Como es obvio, el designado personaje no cumple ninguno de estos requisitos. Y como esos requisitos están normados en el reglamento de la ley del Servicio Diplomático, en este caso se habría violado la ley.


Si bien esta situación sólo podía ocurrir bajo un gobierno extremamente ideologizado e incapaz como el actual, ella no está exenta de antecedentes. De momento no nos ocuparemos del punto.


En cambio, sí es posible afirmar que este vergonzante caso no deriva sólo de la torpeza del Sr. Castillo o de la compensación que quizá éste haya deseado otorgar al Sr. Cerrón por la marginación de su correligionario, el ex -Primer Ministro Guido Bellido.

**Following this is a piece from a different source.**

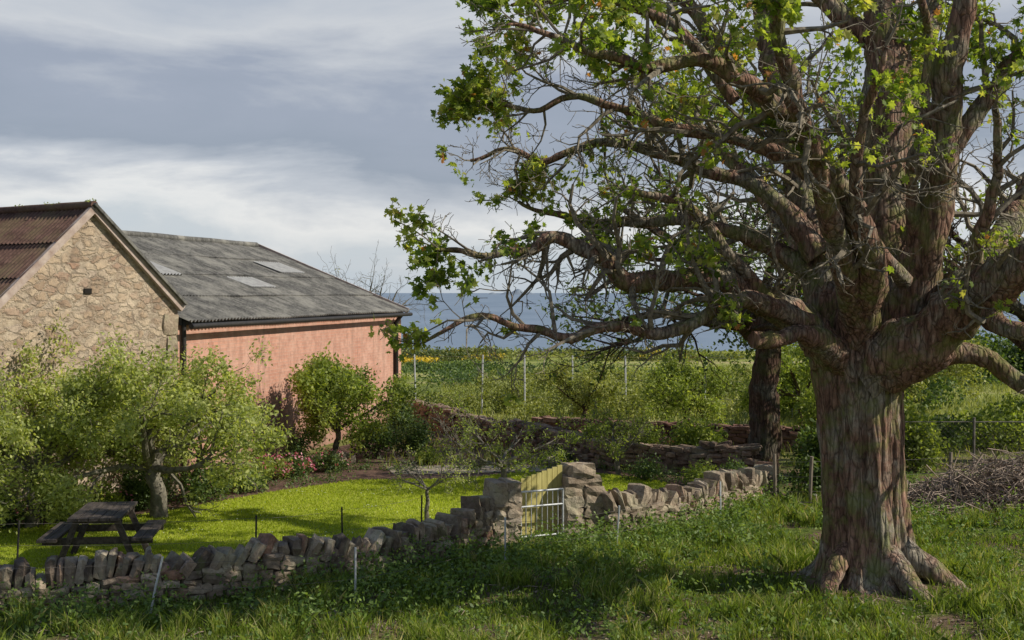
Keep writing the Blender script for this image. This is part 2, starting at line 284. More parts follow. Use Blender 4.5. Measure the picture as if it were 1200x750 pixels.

También se origina en el progresivo deterioro institucional de la Cancillería y del Servicio Diplomático, proceso en el que el interés nacional no parece impermeable a los intereses particulares de algunos funcionarios. Ello configura un caso incremental de corporativismo burocrático dentro de la institución.


El agudizamiento de este problema quizás pueda rastrearse al momento en que los embajadores de carrera empezaron a ser designados cancilleres con extraordinaria frecuencia a partir de 1985. Ello puede haber creado en los diplomáticos aspiraciones al cargo político desnaturalizando su función de servidores públicos institucionales. En el proceso, esas aspiraciones podrían haber empezado a ser percibidas como el escalón final de “la carrera”. Para lograrlo se requiere de ciertas redes internas en competencia que hacen perder de vista el interés nacional en juego. Si esto existe hoy, debe ser también corregido.


De momento, los diplomáticos deben hacer conocer al Sr. Castillo su indisposición con la lamentable situación del embajador lavandero de activos y procurar una solución al despropósito cometido.